Era la notte tra il 15 e il 16 novembre dello scorso anno, appena due giorni dopo la strage del Bataclan. Verso l’ora di pranzo le forze speciali belghe fanno irruzione in un appartamento al numero 47 di rue Delaunoy. Cercano Salah, il ragazzo di origine marocchina unico sopravvissuto del commando entrato in azione a Parigi. Sanno che è tornato a Bruxelles, in un appartamento vicinissimo al bar che fino a poco tempo prima gestiva insieme al fratello Brahim, chiuso dopo un controllo amministrativo. Ma la primula nera di Daesh era già fuggita perché aveva capito di avere i poliziotti sulle sue tracce. A rivelarlo, un mese dopo il blitz mancato, era stato il ministro della Giustizia belga Koen Geens nel corso di una trasmissione televisiva dell’emittente VTM. Salah Abdeslam, secondo il ministro, “si trovava verosimilmente in un appartamento di Molenbeek” due giorni dopo il massacro. In quelle ore concitate, infatti, si era diffusa in tutto il mondo la notizia dell’arresto del ricercato numero uno. Una notizia poi smentita dalle autorità belghe. Secondo il quotidiano Het Laatste Nieuws la polizia belga aveva ricevuto l’informazione che Salah si trovava in quella via, ma non avrebbe potuto fare irruzione nell’appartamento “perché la legge impedisce le perquisizioni tra le undici di sera e le cinque del mattino”. Una spiegazione assurda, ma che fa capire le difficoltà dell’intelligence fiamminga di fronte al network terroristico. “Salah? Abita a cento metri da qui”, raccontavano quasi con aria di sfida alcuni adolescenti a France TV mentre le forze speciali lasciavano l’appartamento. E, in fondo, non avevano tutti i torti.

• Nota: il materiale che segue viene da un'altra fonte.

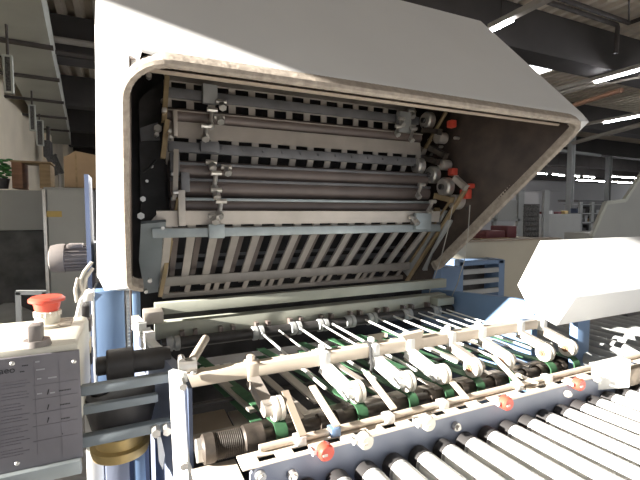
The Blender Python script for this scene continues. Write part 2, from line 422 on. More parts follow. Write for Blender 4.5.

Quattro mesi dopo Salah viene catturato a meno di 300 metri da questo indirizzo. Pochi passi, due isolati. Rue des Quatre-Vents, al numero 79, appena superata la moschea di Al Khalil. Al piano terra il 18 marzo scorso – quattro giorni prima del duplice attentato di Bruxelles – alle 16.50 la polizia belga trova e arresta Salah. La fuga della primula nera finisce dove tutto era iniziato.
In mezzo c’è il quartiere di Molenbeck, che racchiude tutte le contraddizioni della capitale europea. Multietnico, ma non in grado di garantire le opportunità e i diritti reali a tutti. Disoccupazione al 30%, scolarità bassa, con la metà dei giovani che non finiscono gli studi. E un 20% della popolazione con un reddito al di sotto della soglia di povertà. In mezzo a quei 300 metri c’è poi una delle principali moschee, unico vero riferimento culturale dell’area. E qui cadono anche i tanti luoghi comuni diffusi in questi giorni: Salah era distante anni luce dalla vita religiosa, raccontano gli abitanti della zona. E oggi sul sito della moschea Al Khalil appariva un lungo comunicato, con la condanna dura dei due attentati del 22 marzo. I trecento metri che hanno nascosto il ricercato numero uno hanno fornito altri rifugi. Sono altre, molto probabilmente, le reti di protezione racchiuse nella fuga di Salah. Un mondo che l’intelligence belga e europea a malapena riesce a sfiorare.